Tuesday, June 24, 2014

Why is the Email Thing a Thing Regarding the "IRS Scandal"?

So, it turns out that the hard drive of Lois Lerner's work computer is reserving its own right to remain silent by having totally failed some time back on 2011, just before Lerner apparently learned of the plan to show greater scrutiny of certain buzzwords used in the names of 503 (b) and (c) orgs.

Now, leaving aside that she doesn't seem to have been the one who authorized the enhanced scrutiny of these groups, and that she reported having a computer failure and requested her emails be recovered right away, that the IRS had recovered her response email threads, and that for the most part, the IRS scrutiny of the various political-ish groups was in practice bipartisan, it sort of looks like the committee is fishing for stuff that might not even be helpful to them. But since all this computer failure occured before any investigation, it doesn't seem like anything was done to block an investigation that wasn't even happening yet.

This cache of emails we're talking about is in the thousands. I've heard about a tactic some big law firms use to stymie a civil case by just flinging all the docs they've got at the plaitiffs to bog them down in research. It seems to me like the GOP folks are asking to get more info than they should reasonably need to use or want. Why would they want to do that to themselves, unless this is more about fault-finding than fact-finding? If they knew what they were looking for, they certainly wouldn't be barking up this particular tree?

Just a thing I wonder about.

Aaaannd: Apparently Issa already knew about this, so?

4 comments:

Big Bad Bald Bastard said...

I think they fixate on Lerner because she's a woman, and she has a name that suggests she's one of "those people", but not, of course, "those people", IYKWIMAITTYD.

She serves as a focus for their hate, like Saul Alinsky or Frances Fox Piven.

Vixen Strangely said...

I think, for whatever reason, it might be easier to suppose the worst of women, because we're allegedly the more devious of the species. In her background, the one thing I find interesting is that before she was with IRS, she was with FEC, which might have given her more of an impetus in general to be leery of "not-so nonpolitical" groups, but she has generally been described by people who know her as not especially political herself. Not as a rule, a radical, in other words.

Formerly Amherst said...

Hi Vixen, I see that the sentiment here seems to suggest that this whole issue is about persecuting women.

I'm afraid this option is not available for me inasmuch as I am married to someone who spent 30 years in the IT industry working for Fortune 500 companies. As a consequence, she has a grasp of the technical dimensions and the various laws at each level that were violated.

However, none of this matters, because Eric Holder will never prosecute any of the people involved.

This will be good news to one side of the issue, but actually it only represents the triumph of ideology over principle. As you know, I have said in the past that ideology is the new fundamentalism, and here we have an example of it.

Obviously the consequences to us all of weaponizing the IRS transcend whatever ideological justification is summoned to excuse it.
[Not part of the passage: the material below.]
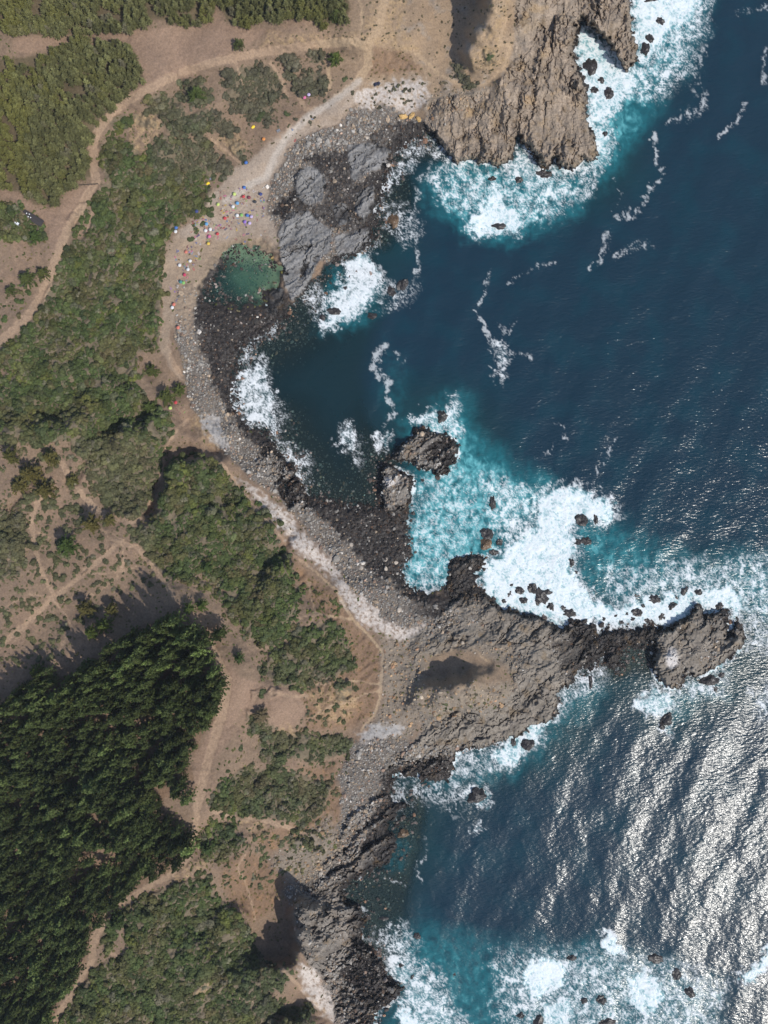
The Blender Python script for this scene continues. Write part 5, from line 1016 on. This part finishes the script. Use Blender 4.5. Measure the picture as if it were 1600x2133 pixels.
def figure(pose):
    # joints: pelvis, chest, neck, head, crown, shoulders, elbows, hands, hips, knees, ankles, toes
    if pose == 'standing':
        J = {'p': (0, 0, .95), 'c': (0, .01, 1.25), 'n': (0, 0, 1.48), 'h': (0, .01, 1.60), 't': (0, .01, 1.72)}
        for s, k in ((-1, 'l'), (1, 'r')):
            J.update({'s' + k: (s * .18, 0, 1.42), 'e' + k: (s * .27, .02, 1.14), 'w' + k: (s * .29, .10, .90), 'f' + k: (s * .29, .13, .80), 'i' + k: (s * .10, 0, .90), 'k' + k: (s * .11, .03 * s, .50), 'a' + k: (s * .12, -.02 + .08 * s, .09), 'o' + k: (s * .13, .15 + .08 * s, .04)})
    elif pose == 'sitting':
        J = {'p': (0, 0, .14), 'c': (0, -.10, .42), 'n': (0, -.12, .66), 'h': (0, -.08, .78), 't': (0, -.07, .90)}
        for s, k in ((-1, 'l'), (1, 'r')):
            J.update({'s' + k: (s * .18, -.12, .60), 'e' + k: (s * .28, .08, .42), 'w' + k: (s * .20, .30, .40), 'f' + k: (s * .17, .38, .40), 'i' + k: (s * .10, .05, .13), 'k' + k: (s * .17, .42, .42), 'a' + k: (s * .14, .72, .08), 'o' + k: (s * .15, .86, .05)})
    else:
        J = {'p': (0, 0, .14), 'c': (0, .30, .14), 'n': (0, .54, .13), 'h': (.01, .66, .14), 't': (.02, .78, .14)}
        for s, k in ((-1, 'l'), (1, 'r')):
            J.update({'s' + k: (s * .18, .47, .13), 'e' + k: (s * .36, .32, .08), 'w' + k: (s * .34, .06, .07), 'f' + k: (s * .33, -.04, .06), 'i' + k: (s * .10, -.05, .13), 'k' + k: (s * .12, -.46, .16 if s > 0 else .11), 'a' + k: (s * .12, -.88, .08), 'o' + k: (s * .15, -.97, .10)})
    names = list(J); ix = {n: i for i, n in enumerate(names)}
    R = {'p': .135, 'c': .145, 'n': .055, 'h': .095, 't': .07, 's': .06, 'e': .042, 'w': .032, 'f': .03, 'i': .09, 'k': .058, 'a': .04, 'o': .03}
    E = [('p', 'c'), ('c', 'n'), ('n', 'h'), ('h', 't')] + [(a + k, b + k) for k in 'lr' for a, b in (('s', 'e'), ('e', 'w'), ('w', 'f'), ('i', 'k'), ('k', 'a'), ('a', 'o'))] + [('c', 's' + k) for k in 'lr'] + [('p', 'i' + k) for k in 'lr']
    body = skin_mesh('person_' + pose, [J[n] for n in names], [(ix[a], ix[b]) for a, b in E], [R[n[0]] for n in names], M_SKIN)
    suit = skin_mesh('swimwear_' + pose, [J['p'], J['c'], J['il'], J['ir']], [(0, 1), (0, 2), (0, 3)], [.15, .158, .1, .1], M_CLOTH)
    h, t = Vector(J['h']), Vector(J['t'])
    hair = skin_mesh('hair_' + pose, [h.lerp(t, .55) + Vector((0, -.015, .02)), t + Vector((0, -.02, .01))], [(0, 1)], [.1, .085], M_CLOTH)
    return body, suit, hair
FIG = {p: figure(p) for p in ('standing', 'sitting', 'lying')}
def parasol_parts():
    Vv, Ff, n = [(0, 0, 2.25)], [], 8
    for ring, (rr, zz) in enumerate(((.5, 2.15), (.95, 1.95), (1.2, 1.74))):
        for k in range(n * 2):
            sag = -.04 * ring * (k % 2)
            Vv.append((rr * math.cos(math.pi * k / n) * (1 - .05 * (k % 2)), rr * math.sin(math.pi * k / n) * (1 - .05 * (k % 2)), zz + sag))
    m = n * 2
    for k in range(m): Ff.append((0, 1 + k, 1 + (k + 1) % m))
    for q in range(2):
        for k in range(m): Ff.append((1 + q * m + k, 1 + (q + 1) * m + k, 1 + (q + 1) * m + (k + 1) % m, 1 + q * m + (k + 1) % m))
    pv, pf = [], []; tube(pv, pf, (0, 0, -.3), (0, 0, 2.32), .025, .02, 6)
    return mesh_from('parasol_canopy', Vv, Ff, M_CLOTH), mesh_from('parasol_pole', pv, pf, M_METAL)
PAR = parasol_parts()
def tent_mesh():
    Vv, Ff = [], []; n = 10
    for i in range(n + 1):
        for j in range(5):
            a = math.pi * j / 4 ; t = (i / n - .5) * 2
            w = .75 * math.sqrt(max(.02, 1 - t * t * .8)); Vv.append((t * 1.1, math.cos(a) * w * 1.1, math.sin(a) * w * 1.2))
    for i in range(n):
        for j in range(4): b = i * 5 + j; Ff.append((b, b + 5, b + 6, b + 1))
    return mesh_from('tent_fabric', Vv, Ff, M_CLOTH)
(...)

Still, some will regard this as a win for their side. Regrettably, they will ultimately discover that the only thing that is won is their own destruction.

Perhaps the following should be our new national anthem

Vixen Strangely said...

I'm not fully sold on the "whole issue" being about "persecuting women"--I've seen Cummings get his mic shut off and John Koskinen get kind of badged the other day, so I don't think she's necessarily getting especially rougher treatment. What I do think though, is that for whatever reason, Issa and co. haven't figured out how to get anything useful out of her and might be missing something--she's a person.

I don't think they've tried to get a fix on her motivation for pleading the 5th. Or rather, I think they're necessarily assuming she's covering up for someone else. And, with the contempt charge (which DOJ, as you say, is very unlikely to pursue), I think there is an assumption that she's more likely to open up if leaned on--how is that challenging her motivation, though?

It's only just recently, a year into this, that I've heard Issa use the term "proffer"--now I think, this makes more sense, if she is actually the "low-hanging fruit" here. Could they have gotten something more if immunity was on the table earlier, saving themselves and her a bunch of hassle? (Not that I know they'll get anywhere even still...) I've been saying this hearing sometimes looks like is it being done for the sake of the hassle itself.